Cost-Benefit Analysis Of ERCOT’s Future Ancillary Services (FAS) Proposal
We were asked by the Electric Reliability Council of Texas (ERCOT) to evaluate the economic benefits of its proposed Future Ancillary Services (FAS) design. ERCOT proposed FAS to efficiently maintain grid reliability as inverter-based generation displaces traditional generation and as new technologies offer new ways to provide ancillary services.
The essential differences between FAS and ERCOT’s Current Ancillary Services (CAS) design are that FAS unbundles ancillary services and fine-tunes service requirements to system conditions and resource capabilities. FAS unbundles CAS’s Responsive Reserve service (RRS)—the service used to arrest frequency decay and restore frequency to 60 Hz in the event of the two largest contingencies—into three distinct services: Fast Frequency Response, Primary Frequency Response, and Contingency Reserve, as described in Section II.B. These services enable new technologies and more load resources to provide valuable services that are compatible with their capabilities.
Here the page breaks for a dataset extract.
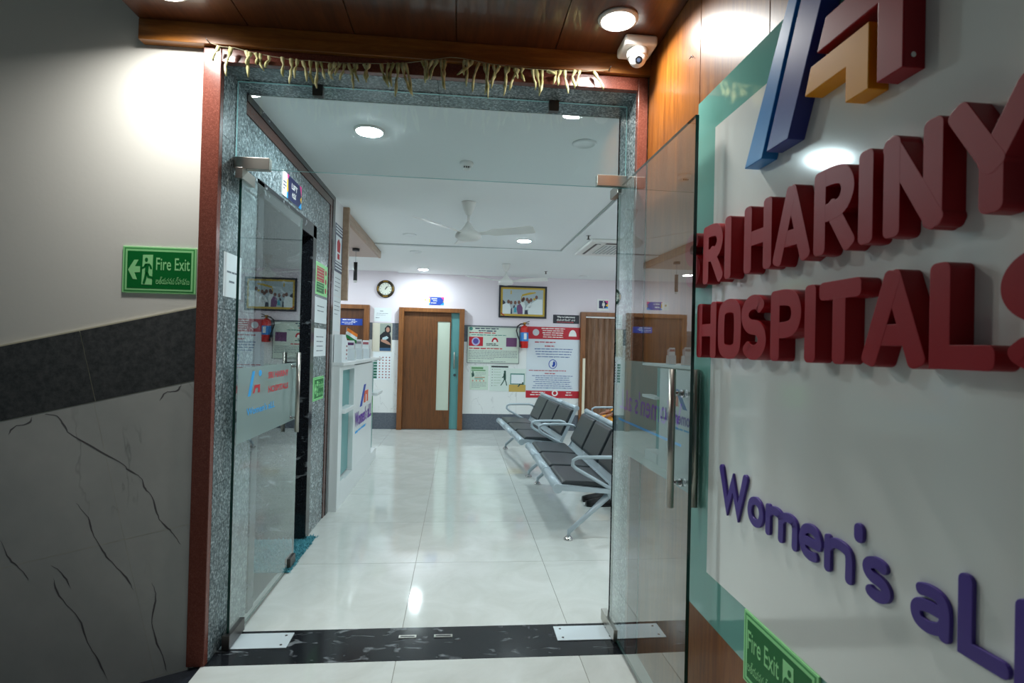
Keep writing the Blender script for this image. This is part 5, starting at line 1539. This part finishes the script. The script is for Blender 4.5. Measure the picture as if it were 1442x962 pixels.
# ------------------------------------------------------------------ bench seating: local x runs front to back, y along the bench
def make_bench(name, label, group):
    n_seat, sw = 3, 0.575
    L = n_seat * sw
    t = thing(name, label, 'bench', (0, 0, 0), group)
    for k in range(n_seat):
        y0, y1 = k * sw + 0.006, (k + 1) * sw - 0.006
        prof = [(0.03, 0.410), (0.10, 0.408), (0.30, 0.388), (0.42, 0.380), (0.462, 0.392), (0.482, 0.43), (0.56, 0.60), (0.628, 0.745)]
        bm = new()
        up, dn = [], []
        for i, (u, z) in enumerate(prof):
            a = Vector(prof[max(i - 1, 0)]); b = Vector(prof[min(i + 1, len(prof) - 1)])
            tn = (b - a).normalized(); nn = Vector((-tn.y, tn.x))
            up.append((u, z)); dn.append((u - nn.x * 0.012, z - nn.y * 0.012))
        prism(bm, up + dn[::-1], y0, y1, lambda u, v, d: Vector((u, d, v)))
        sh = obj('seat_shell', bm, M_POWDER, t)
        for c, r in (((0.03, 0.384), 0.030), ((0.634, 0.748), 0.024)):
            bm = new(); tube(bm, [(c[0], y0, c[1]), (c[0], y1, c[1])], r, 16)
            obj('edge_roll', bm, M_POWDER, sh)
        bm = new(); prism(bm, [(0.062, 0.409), (0.41, 0.384), (0.418, 0.400), (0.405, 0.420), (0.25, 0.432), (0.085, 0.437), (0.066, 0.425)], y0 + 0.022, y1 - 0.022, lambda u, v, d: Vector((u, d, v)))
        obj('seat_pad', bm, M_LEATHER, t, 0.012, 3)
        bm = new(); prism(bm, [(0.487, 0.44), (0.613, 0.715), (0.598, 0.732), (0.575, 0.722), (0.462, 0.475), (0.466, 0.448)], y0 + 0.022, y1 - 0.022, lambda u, v, d: Vector((u, d, v)))
        obj('back_pad', bm, M_LEATHER, t, 0.010, 3)
    for k in range(1, n_seat):
        bm = new()
        for c, r in (((0.03, 0.384), 0.0335), ((0.634, 0.748), 0.027)):
            tube(bm, [(c[0], k * sw - 0.012, c[1]), (c[0], k * sw + 0.012, c[1])], r, 16)
        tube(bm, [(0.03, k * sw, 0.362), (0.42, k * sw, 0.352), (0.475, k * sw, 0.39), (0.63, k * sw, 0.735)], 0.011, 8)
        obj('joint_rib', bm, M_POWDER, t)
    for y in (0.012, L - 0.012):
        pts = [(0.47, 0.355), (0.30, 0.45), (0.165, 0.525), (0.137, 0.553), (0.140, 0.588), (0.175, 0.607), (0.30, 0.610), (0.45, 0.610), (0.495, 0.598), (0.525, 0.565)]
        bm = new(); tube(bm, [(u, y, z) for u, z in pts], 0.0135, 12)
        obj('arm', bm, M_POWDER, t)
        bm = new()
        for c, r in (((0.03, 0.384), 0.034), ((0.634, 0.748), 0.027)):
            tube(bm, [(c[0], y - 0.014, c[1]), (c[0], y + 0.014, c[1])], r, 18)
        prism(bm, [(0.03, 0.372), (0.44, 0.345), (0.48, 0.372), (0.642, 0.735), (0.618, 0.752), (0.455, 0.398), (0.42, 0.378), (0.03, 0.398)], y - 0.010, y + 0.010, lambda u, v, d: Vector((u, d, v)))
        obj('end_frame', bm, M_POWDER, t)
    for y in (0.05, L - 0.05):
        bm = new()
        tube(bm, [(0.125, y, 0.02), (0.130, y, 0.060), (0.27, y, 0.185), (0.43, y, 0.335)], 0.019, 12, False, [0.013, 0.017, 0.019, 0.026])
        tube(bm, [(0.63, y, 0.02), (0.62, y, 0.055), (0.53, y, 0.20), (0.43, y, 0.335)], 0.019, 12, False, [0.013, 0.017, 0.019, 0.026])
        lg = obj('leg', bm, M_POWDER, t)
        for u in (0.125, 0.63):
            bm = new(); lathe(bm, [(0.034, 0.0), (0.034, 0.010), (0.024, 0.020), (0.012, 0.034)], (u, y, 0), 18)
            obj('foot', bm, M_CHROME, lg)
    bm = new(); tube(bm, [(0.43, 0.02, 0.338), (0.43, L - 0.02, 0.338)], 0.026, 14)
    obj('beam', bm, M_POWDER, t)
    return t


b1 = make_bench('waiting_bench', 'three-seat bench nearest the entrance with grey padded seats', 'waiting benches')
b2 = copy_tree(b1)
b3 = copy_tree(b1)
b1.location = (0.700, 3.945, 0)
b2.location = (0.655, 5.88, 0); b2.rotation_euler = (0, 0, math.radians(4.2)); b2['label'] = 'three-seat bench standing nearest the far wall, with grey padded seats'
b3.location = (1.665, 5.63, 0); b3['label'] = 'three-seat bench of the row behind, where the person in orange sits'
b4 = copy_tree(b1)
b4.location = (1.665, 3.87, 0); b4['label'] = 'three-seat bench of the row behind, where the person in brown trousers sits'


# ------------------------------------------------------------------ seated people (facing -X)
def skinned(name, joints, edges, radii, material, parent, sub=2, root=0):
    me = bpy.data.meshes.new(name)
    me.from_pydata([tuple(j) for j in joints], edges, [])
    o = bpy.data.objects.new(name, me)
    COL.objects.link(o)
    sk = o.modifiers.new('skin', 'SKIN')
    sk.use_smooth_shade = True
    lay = me.skin_vertices[0] if me.skin_vertices else None
    if lay is None:
        bm = bmesh.new(); bm.from_mesh(me); bm.verts.layers.skin.verify(); bm.to_mesh(me); bm.free()
        lay = me.skin_vertices[0]
    for k, r in enumerate(radii):
        lay.data[k].radius = r if isinstance(r, tuple) else (r, r)
        lay.data[k].use_root = (k == root)
    sb = o.modifiers.new('smooth', 'SUBSURF'); sb.levels = sub; sb.render_levels = sub
    bpy.context.view_layer.update()
    m2 = bpy.data.meshes.new_from_object(o.evaluated_get(bpy.context.evaluated_depsgraph_get()))
    bpy.data.objects.remove(o)
    m2.name = name
    m2.materials.clear()
    m2.materials.append(material)
    for p in m2.polygons: p.use_smooth = True
    return link(name, m2, parent)


def seated_person(x, y, label, top, lower, shoe_x, sari):
    """hips at x, y on a 0.44 m seat, feet at shoe_x, looking along -X."""
    t = thing('person', label, 'person', (x, y, 0))
    V_ = lambda a, b, c: Vector((x + a, y + b, c))
    skin = mat('brown_skin', srgb(150, 100, 76), 0.5)
    fx = shoe_x - x
    # body: one continuous figure
    J = [V_(0, 0, 0.55), V_(0.02, 0, 0.70), V_(0.05, 0, 0.88), V_(0.055, 0, 1.00), V_(0.045, 0, 1.09), V_(0.03, 0, 1.17),
         V_(-0.02, 0.09, 0.53), V_(-0.40, 0.10, 0.52), V_(fx + 0.09, 0.075, 0.10),
         V_(-0.02, -0.09, 0.53), V_(-0.40, -0.10, 0.52), V_(fx + 0.09, -0.075, 0.10),
         V_(0.05, 0.17, 1.02), V_(0.04, 0.23, 0.78), V_(-0.16, 0.17, 0.64), V_(-0.20, 0.15, 0.63),
         V_(0.05, -0.17, 1.02), V_(0.04, -0.23, 0.78), V_(-0.16, -0.17, 0.64), V_(-0.20, -0.15, 0.63)]
    E_ = [(0, 1), (1, 2), (2, 3), (3, 4), (4, 5), (0, 6), (6, 7), (7, 8), (0, 9), (9, 10), (10, 11), (3, 12), (12, 13), (13, 14), (14, 15), (3, 16), (16, 17), (17, 18), (18, 19)]
    Rr = [(0.13, 0.16), 0.125, (0.115, 0.14), (0.10, 0.13), 0.055, 0.05, 0.09, 0.065, 0.045, 0.09, 0.065, 0.045, 0.055, 0.042, 0.030, 0.027, 0.055, 0.042, 0.030, 0.027]
    body = skinned('body', J, E_, Rr, top, t)
    # trousers or skirt over hips and legs
    grow = 0.012
    L_ = [J[0], J[6], J[7], J[8], J[9], J[10], J[11], V_(0.0, 0, 0.64)]
    skinned('lower_garment', L_, [(0, 1), (1, 2), (2, 3), (0, 4), (4, 5), (5, 6), (0, 7)], [(0.14, 0.17), 0.10 + grow, 0.075 + grow, 0.052 + grow, 0.10 + grow, 0.075 + grow, 0.052 + grow, (0.125, 0.15)], lower, t)
    # head with face
    bm = new()
    c = V_(-0.005, 0, 1.265)
    bmesh.ops.create_uvsphere(bm, u_segments=24, v_segments=16, radius=1.0)
    for v in bm.verts:
        px_, py_, pz_ = v.co
        jaw = 1.0 - 0.22 * max(0, -pz_)
        nose = 0.018 * math.exp(-((py_ / 0.16) ** 2) - ((pz_ + 0.12) / 0.20) ** 2) if px_ < -0.5 else 0
        eye = -0.008 * math.exp(-(((abs(py_) - 0.38) / 0.16) ** 2) - ((pz_ - 0.10) / 0.12) ** 2) if px_ < -0.4 else 0
        v.co = c + Vector((px_ * 0.098 * jaw - nose - eye, py_ * 0.076 * jaw, pz_ * 0.118))
    for f in bm.faces: f.smooth = True
    hd_ = obj('head', bm, skin, t)
    for s_ in (-1, 1):
        bm = new(); bmesh.ops.create_uvsphere(bm, u_segments=10, v_segments=8, radius=0.0095, matrix=Matrix.Translation(c + Vector((-0.086, s_ * 0.030, 0.012))))
        obj('eye', bm, mat('eye_dark', srgb(40, 30, 28), 0.2), hd_)
        bm = new(); bmesh.ops.create_uvsphere(bm, u_segments=10, v_segments=8, radius=0.02, matrix=Matrix.Translation(c + Vector((0.005, s_ * 0.076, 0.0))))
        obj('ear', bm, skin, hd_)
    bm = new(); tube(bm, [c + Vector((-0.083, -0.022, -0.058)), c + Vector((-0.089, 0, -0.060)), c + Vector((-0.083, 0.022, -0.058))], 0.005, 8)
    obj('mouth', bm, mat('lip_brown', srgb(120, 66, 60), 0.5), hd_)
    bm = new()
    bmesh.ops.create_uvsphere(bm, u_segments=24, v_segments=14, radius=1.0)
    bmesh.ops.delete(bm, geom=[v for v in bm.verts if v.co.x < -0.35 and v.co.z < 0.55 or v.co.z < -0.55], context='VERTS')
    for v in bm.verts:
        v.co = c + Vector((0.008 + v.co.x * 0.105, v.co.y * 0.085, 0.006 + v.co.z * 0.124))
    for f in bm.faces: f.smooth = True
    obj('hair', bm, mat('black_hair', srgb(26, 22, 22), 0.5), hd_)
    if sari:
        bm = new(); bmesh.ops.create_uvsphere(bm, u_segments=14, v_segments=10, radius=0.042, matrix=Matrix.Translation(c + Vector((0.115, 0, -0.03))))
        obj('hair_bun', bm, mat('black_hair', srgb(26, 22, 22), 0.5), hd_)
    bm = new(); tube(bm, [V_(0.047, 0, 1.075), V_(0.04, 0, 1.11), V_(0.03, 0, 1.15), V_(0.015, 0, 1.21)], 0.058, 16, False, [0.074, 0.063, 0.060, 0.060])
    obj('neck', bm, skin, t)
    # hands lying in the lap
    for s_ in (-1, 1):
        w = V_(-0.20, s_ * 0.15, 0.635)
        jj, ee, rr = [w, w + Vector((-0.045, -s_ * 0.015, -0.004)), w + Vector((-0.075, -s_ * 0.025, -0.008))], [(0, 1), (1, 2)], [(0.018, 0.026), (0.016, 0.034), (0.013, 0.034)]
        hand = skinned('hand', jj, ee, rr, skin, t, 1)
        for k, (off, ln) in enumerate(((0.028, 0.062), (0.010, 0.072), (-0.009, 0.068), (-0.027, 0.052))):
            a = jj[2] + Vector((0, off, 0))
            skinned('finger', [a + Vector((0.01, 0, 0)), a + Vector((-ln * 0.5, 0, -0.004)), a + Vector((-ln * 0.85, 0, -0.020)), a + Vector((-ln, 0, -0.036))], [(0, 1), (1, 2), (2, 3)], [0.0085, 0.008, 0.0075, 0.006], skin, hand, 1)
        a = jj[1] + Vector((0.01, -s_ * 0.030, 0.002))
        skinned('thumb', [a, a + Vector((-0.025, -s_ * 0.022, 0.002)), a + Vector((-0.055, -s_ * 0.026, -0.006))], [(0, 1), (1, 2)], [0.011, 0.0095, 0.007], skin, hand, 1)
    return t


M_SARI = mat('orange_cloth', srgb(222, 146, 36), 0.8)
_v = coords(M_SARI, (1, 1, 1), (0, 0.6, 0.4))
base(M_SARI, ramp(M_SARI, noise(M_SARI, _v, 9, 2), [(0.54, srgb(222, 146, 36)), (0.60, srgb(36, 84, 92))]))
M_TROUSER = mat('brown_trouser_cloth', srgb(58, 46, 42), 0.85)
M_SHIRT = mat('pale_shirt_cloth', srgb(170, 180, 190), 0.85)
seated_person(2.06, 6.49, 'seated person in orange cloth with hands in the lap, behind the benches', M_SARI, M_SARI, 1.58, True)
seated_person(1.99, 4.925, 'seated person with dark brown trousers and black shoes, behind the near bench', M_SHIRT, M_TROUSER, 1.36, False)


# shoes under the near bench
def shoe(x, y, rz, label):
    t = thing('shoe', label, 'shoe', (x, y, 0), 'pair of black shoes')
    bm = new()
    secs = [(-0.13, 0.030, 0.030), (-0.09, 0.042, 0.042), (-0.02, 0.044, 0.055), (0.05, 0.036, 0.075), (0.11, 0.034, 0.080), (0.135, 0.022, 0.070)]
    rings = []
    for s, hw, h in secs:
        rings.append([bm.verts.new((x + s, y + hw * math.cos(a), 0.016 + h * max(0, math.sin(a)))) for a in [PI * k / 8 for k in range(9)]])
    for a, b in zip(rings, rings[1:]):
        for k in range(8):
            f = bm.faces.new((a[k], a[k + 1], b[k + 1], b[k])); f.smooth = True
    for r in (rings[0], rings[-1]): bm.faces.new(r)
    bm.faces.new([r[0] for r in rings] + [r[-1] for r in reversed(rings)])
    obj('upper', bm, mat('black_shoe', srgb(26, 22, 22), 0.45), t)
    bm = new()
    prism(bm, [(x + s, y + hw * 1.08) for s, hw, h in secs] + [(x + s, y - hw * 1.08) for s, hw, h in reversed(secs)], 0.001, 0.018, lambda u, v, d: Vector((u, v, d)))
    obj('sole', bm, M_BLACK, t)
    return t


shoe(1.285, 4.85, 0, 'black shoe under the near bench, closer to the entrance')
shoe(1.285, 5.00, 0, 'black shoe under the near bench, farther from the entrance')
Both of these broad changes—unbundling services and fine-tuning requirements—represent good market design in that they increase the possible ways to meet reliability objectives, and they avoid procuring more reserves than necessary. Our analysis informs the nature and magnitude of FAS’s benefits, which ERCOT and stakeholders can compare to the implementation costs of FAS. We focused primarily on the economic benefits but, for completeness, we also describe reliability benefits and costs. We did not translate reliability benefits into measures of economic savings.